Vem daí também a travessia: “Ele foi para o mundo e quis voltar pra Brodowski; quis retomar a paz retornando ao estado de infância”, diz Miriam. Foi assim que surgiram os “ganchos” e as “pontes” para a encenação. A forma de conectar a tensão entre a paz e a guerra com o universo infantil foi a inserção em cena de uma série de brincadeiras que trazem conflitos dentro delas, como a amarelinha – que vai do inferno ao céu –, ou nos próprios nomes, como “cabo de guerra” e “vivo ou morto”.
Tudo isso trazendo à tona, em projeções, outras obras do artista, como “Os Retirantes” (1944), “Os Espantalhos” (1959) e “Meninos no Balanço” (1960).

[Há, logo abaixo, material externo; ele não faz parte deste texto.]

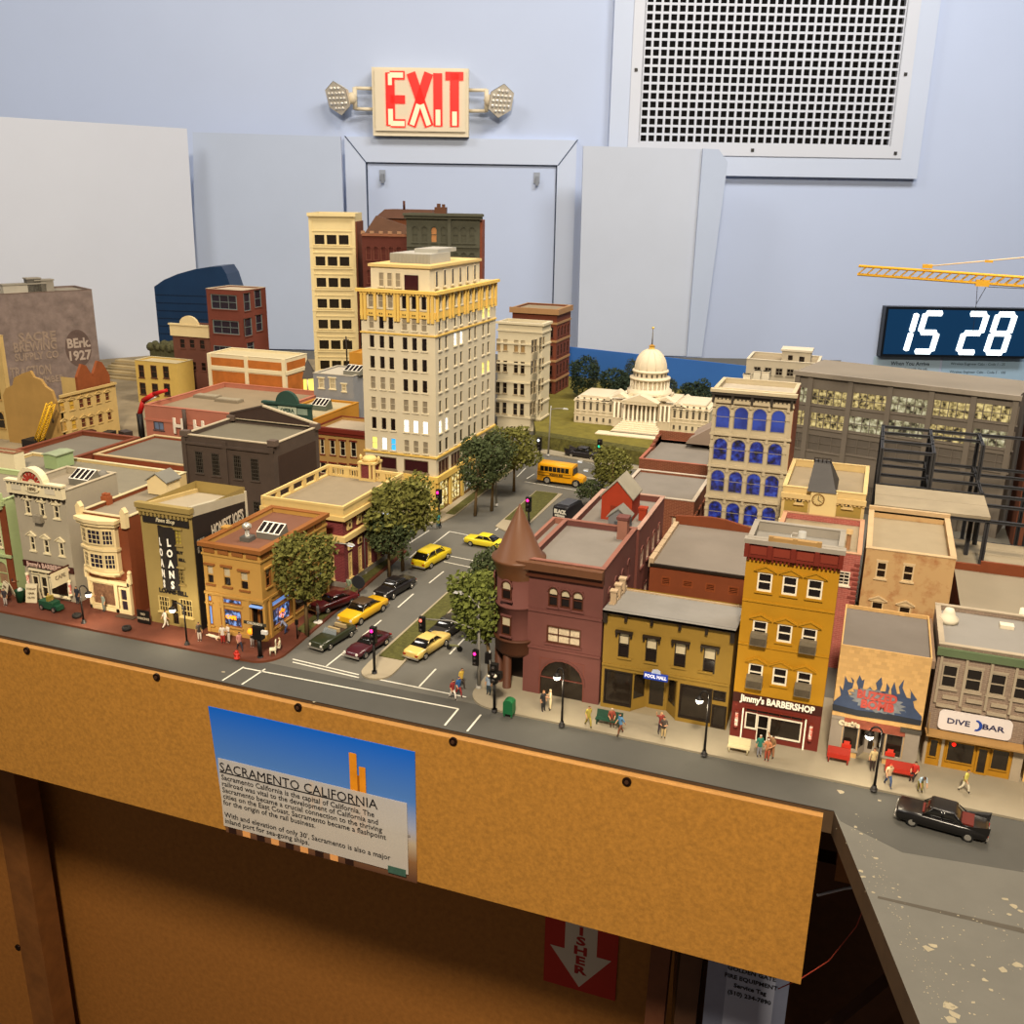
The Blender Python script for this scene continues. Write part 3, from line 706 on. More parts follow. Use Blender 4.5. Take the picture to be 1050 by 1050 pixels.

A trilha sonora, assinada por Ed Côrtes, acompanha a tensão da dramaturgia, costurada ainda pela leitura de poemas de Portinari e de trechos do livro “Meninos de Brodowski”, de João Cândido.
Uma das principais preocupações, segundo Miriam, era não tornar a produção do artista um mero “pano de fundo”. Assim, o título ressoa outros sentidos: “O ‘Por Ti’ não é apenas uma homenagem a ele; mostra que o espetáculo atravessa a obra dele”.
Quem quiser acompanhar o espetáculo da Cia. Druw pode acessar o canal da companhia no YouTube gratuitamente (youtube com/ciadruw). As apresentações serão nesta sexta-feira, 29 de janeiro, às 12 e às 18 horas: no sábado (30) e no domingo, 31 de janeiro, às 12, às 16 e às 18 horas; e de segunda (1º) a quarta-feira, 3 de fevereiro, às 12 e às 18 horas.